LOS ANGELES Blaming higher food costs, California Pizza Kitchen Inc. reported a 30-percent drop in first-quarter profit Thursday, and predicted that the industry has yet to see the “bottom” of the current tough economic times.
For the quarter ending March 30, the casual-dining chain reported net income of $2.5 million, or 9 cents per share, compared with $3.6 million, or 12 cents a share, in the year-ago period. Results, however, exceeded projected earnings of 7 cents to 8 cents per share.
Same-store sales grew 0.4 percent in the quarter, and company officials said they expect comparable sales to remain flat for the second quarter and down 1 percent to flat for the year. Revenues for the quarter were up 10.3 percent to $164.7 million.
Rick Rosenfield and Larry Flax, co-chief executives for CPK, said they believed consumers would continue to be “under pressure for some time.” Stores in California, which accounts for about 42 percent of the chain’s comparable sales base, were among those hardest hit, showing a decline of 1.8 percent, compared with the year-ago period’s increase of 4.2 percent.
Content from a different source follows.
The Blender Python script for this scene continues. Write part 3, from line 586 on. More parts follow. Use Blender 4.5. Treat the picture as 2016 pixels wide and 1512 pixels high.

New initiatives planned for the rest of the year include a soon-to-be-announced rollout of a summer menu, remodels, marketing programs and technology initiatives to enhance efficiency.
CPK also announced a new $150 million credit facility with a syndicate of banks. The five-year facility, which replaces the existing $100 million credit line, includes an option to be increased up to an additional $50 million and matures in May 2013. The funding will be used for working capital, capital expenditures, and continuing share repurchase plans.
CPK operates, licenses or franchises 239 locations, including the full-service namesake brand, the fast-casual CPK ASAP variant and one LA Food Show.